ESA’s XMM-Newton and NASA’s Chandra X-ray observatories have detected three unusually cool young neutron stars for their age.
By comparing their properties with different models of neutron stars, a team of astronomers led by the Institute of Space Sciences (ICE-CSIC) has concluded in a study published in Nature Astronomy that their low temperatures disqualify around 75% of the known models.
According to the authors, this is a big step towards the discovery of the “equation of state” that describes all neutron stars, with important implications for the fundamental laws of the universe.
After stellar black holes, neutron stars are the densest objects in the universe. Each neutron star is the compressed core of a giant star left after the star exploded in a supernova. After running out of fuel, the star’s core implodes under the force of gravity as its outer layers are flung into space.
The matter at the center of a neutron star is so compressed that the scientific community still does not know what form it takes.

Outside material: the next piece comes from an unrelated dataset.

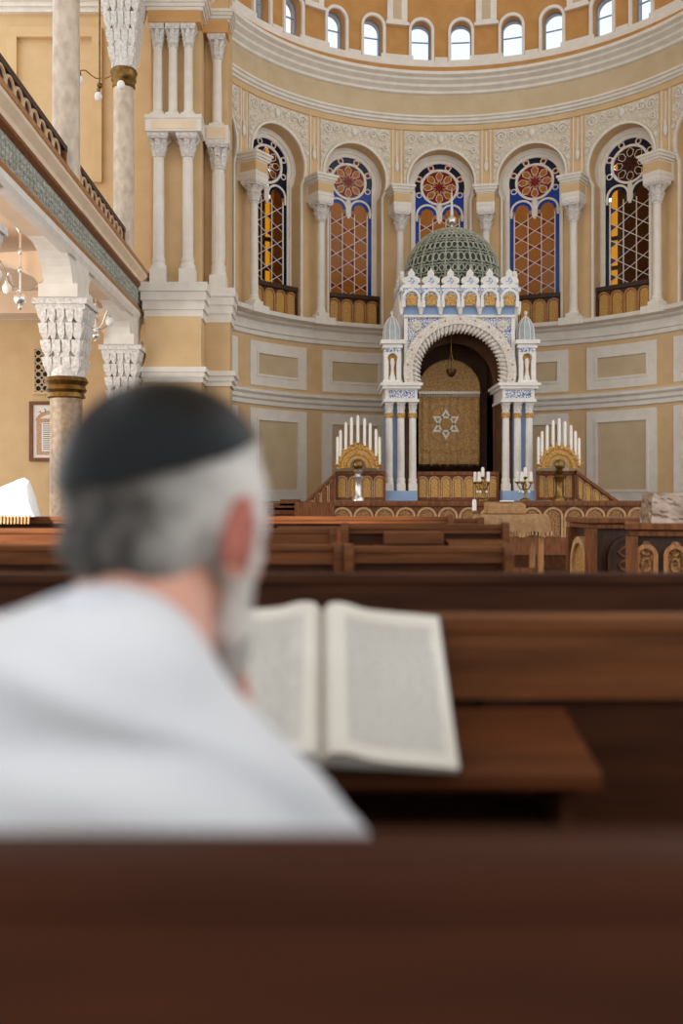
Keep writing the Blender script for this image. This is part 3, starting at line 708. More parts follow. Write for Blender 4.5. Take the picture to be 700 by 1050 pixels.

Neutron stars get their name from the fact that, under this immense pressure, even atoms collapse: electrons fuse with atomic nuclei, turning protons into neutrons.
It could be even stranger, though, as extreme heat and pressure can stabilize more exotic particles that don’t survive anywhere else, or possibly melt particles into a sort of soup of their spiraling constituent quarks. What happens inside a neutron star is described by the so-called “equation of state”, a theoretical model that describes physical processes that can occur inside a neutron star.
The problem is that scientists still don’t know which of the hundreds of possible equations of state models are correct. While the behavior of individual neutron stars can depend on properties such as their mass or spin rate, all neutron stars must be governed by the same equation of state.
By analyzing data from ESA’s XMM-Newton and NASA’s Chandra missions, the team has discovered three exceptionally young and cool neutron stars that are between 10 and 100 times cooler than others of the same age. By comparing their properties with the cooling rates predicted by different models, the team concludes that the existence of these three neutron stars rules out most of the proposed equations of state.
“The young age and cold surface temperature of these three neutron stars can only be explained by appealing to a rapid cooling mechanism. Since enhanced cooling can only be triggered by certain equations of state, this allows us to exclude a significant part of possible models,” explains in a statement astrophysicist Nanda Rea, whose research group at the Institute of Space Sciences (ICE-CSIC) and the Institute of Space Studies of Catalonia (IEEC) has led the research.
Discovering the neutron star’s true equation of state also has important implications for the fundamental laws of the universe. It is known that physics researchers have not yet been able to unite the theory of general relativity (which describes the effects of gravity on large scales) with quantum mechanics (which describes what happens at the particle level). Neutron stars are the best testing ground for this, as they have densities and gravitation much greater than anything that can be created on Earth.